Become good at one media channel at a time. It’s all too easy to become distracted and think, that to build your audience, you have to have a presence in every channel that offers a free account. Thinking of yours as an infinite marketplace is draining.

You have to build in one space first before you make that step into another. My YATM journey progressed like this: blog, email, book, event, podcast, conference. One had to show a return, notably audience development, before the next came on board. If you follow this kind of structure, it saves you from completely losing control.

If it contributes something to your main business, you’ve scored a huge win. When your side project is associated with your main business and the former effectively becomes a directional tool to the latter, your main business will benefit too.

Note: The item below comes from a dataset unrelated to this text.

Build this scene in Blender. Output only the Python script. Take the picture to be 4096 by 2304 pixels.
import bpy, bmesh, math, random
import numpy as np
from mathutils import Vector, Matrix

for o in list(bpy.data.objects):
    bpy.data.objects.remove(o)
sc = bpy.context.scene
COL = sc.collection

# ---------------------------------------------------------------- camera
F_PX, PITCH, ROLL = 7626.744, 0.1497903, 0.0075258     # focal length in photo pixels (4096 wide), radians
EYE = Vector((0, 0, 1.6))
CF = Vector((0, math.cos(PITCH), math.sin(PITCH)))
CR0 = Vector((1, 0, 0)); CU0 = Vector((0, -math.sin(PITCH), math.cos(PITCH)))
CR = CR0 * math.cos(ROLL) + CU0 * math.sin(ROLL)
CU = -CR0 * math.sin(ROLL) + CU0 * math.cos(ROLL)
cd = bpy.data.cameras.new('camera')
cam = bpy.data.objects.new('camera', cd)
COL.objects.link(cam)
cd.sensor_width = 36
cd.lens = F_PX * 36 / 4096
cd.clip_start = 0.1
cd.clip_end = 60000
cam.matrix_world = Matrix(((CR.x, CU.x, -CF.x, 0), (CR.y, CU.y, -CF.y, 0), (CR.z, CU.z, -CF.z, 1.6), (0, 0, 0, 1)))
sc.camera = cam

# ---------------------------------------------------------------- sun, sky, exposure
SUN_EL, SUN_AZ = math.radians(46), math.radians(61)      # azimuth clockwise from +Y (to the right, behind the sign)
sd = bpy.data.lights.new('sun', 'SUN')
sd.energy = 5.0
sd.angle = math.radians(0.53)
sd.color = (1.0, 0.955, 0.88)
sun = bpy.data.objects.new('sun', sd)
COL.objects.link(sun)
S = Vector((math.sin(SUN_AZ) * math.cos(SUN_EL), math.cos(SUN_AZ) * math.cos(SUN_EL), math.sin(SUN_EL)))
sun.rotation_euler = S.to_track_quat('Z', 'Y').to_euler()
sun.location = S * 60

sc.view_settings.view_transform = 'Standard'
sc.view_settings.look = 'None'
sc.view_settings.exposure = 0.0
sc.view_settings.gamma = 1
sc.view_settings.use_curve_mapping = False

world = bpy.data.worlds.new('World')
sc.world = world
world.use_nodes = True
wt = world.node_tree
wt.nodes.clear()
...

A side project that sits separate from your main business i.e. an estate agent with a fitness podcast side project, only creates a lot of extra work. When you find common ground between your main source of income and your side project it instantly becomes easier for people to find you and make that association.

YATM stands for how people can build their narrative and accumulate their audience. In turn, this has led to more clients for my main business as they can better understand exactly what they’re buying into.

Let’s Round-Up

A side project presents challenges and forks in the road; it requires some big decisions to be made (business as well as family). Success comes from the energy you bring to the table, the efforts you make, the skillsets you hone, your willingness to experiment and get others to join you. 

It’s a big time commitment but if it can align with, and complement, your main business you’ll have created the biggest asset your hands could ever have made.